The suspended Managing Director of the Nigerian Ports Authority, NPA, Ms Hadiza Bala Usman, has responded to claims by Rotimi Amaechi, Minister of Transport that the NPA’s remittance has been far short of the amount due. A letter circulating on social media, purportedly from the NPA, signed by Usman and addressed to the Chief of Staff to the President regarding the approval by President Muhammadu Buhari for the Ministry of Transportation to audit the accounts of the NPA disclosed that the 2017 and 2018 remittances to the Consolidated Revenue Fund (CFR) were N42.415 billion and N33.969 billion, representing an 80 per cent surplus for both years.
“The Audit of the 2019 Financial Statement has been completed and awaiting consideration of the Authority’s Board, at which point the final figures for the 2019 operating surplus will be determined for consequent computation of the amount due for remittance to the CFR,” Usman disclosed in the letter.
Usman’s response addressed a letter by the Minister of Transport, Rotimi Amaechi that claimed records from the Budget Office of the Federation showed that the remittances by the NPA from 2016 to 2020 “have been far short of the amount due for actual remittance”.

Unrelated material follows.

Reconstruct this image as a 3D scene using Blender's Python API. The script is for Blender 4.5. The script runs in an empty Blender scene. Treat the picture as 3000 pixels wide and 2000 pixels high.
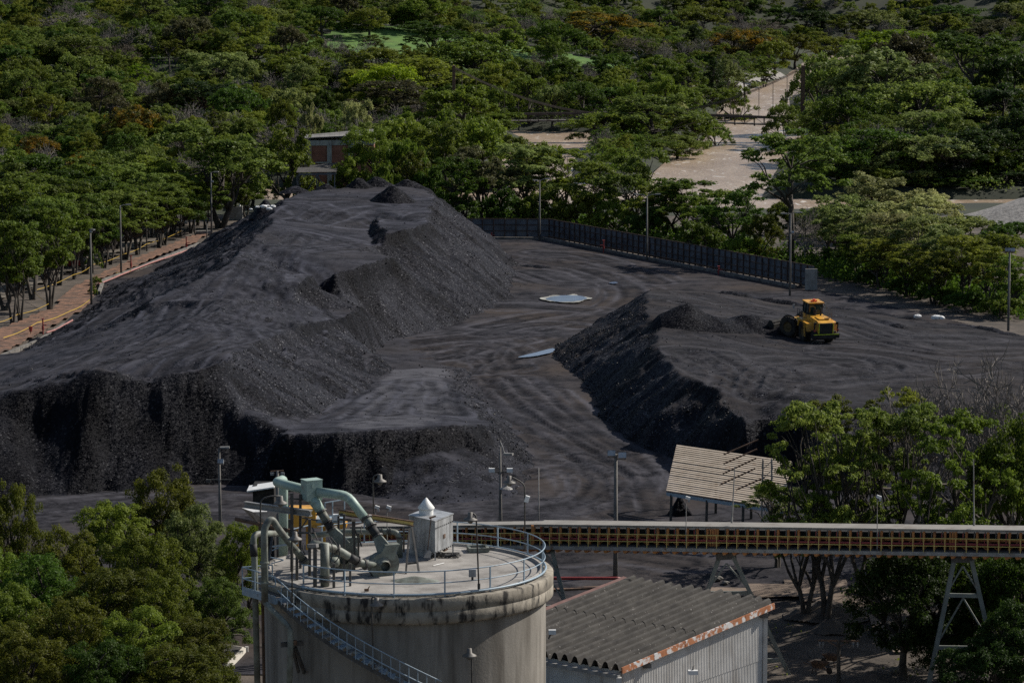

In her letter, Usman clarified that the NPA had “remitted the full amount due to CFR for the periods of 2017 and 2018 arising from the Operating Surplus derived from the Audited Financial Statement for the period totaling N76.384 billion as evidenced in attached treasury receipts”.
She further said that the period of 2019 and 2020 saw the NPA remit a total of N82.687 billion “pending the audit of the financial statement at which point the amount so computed arising from the value of the Operating Surplus in the audited financial statement will be remitted to the CFR”.
Usman asked that the Office of the Accountant General of the Federation provide further clarification on the remittances. An investigative panel was however announced by the president’s spokesman Garba Shehu to look into the allegations of the misappropriated N165 billion.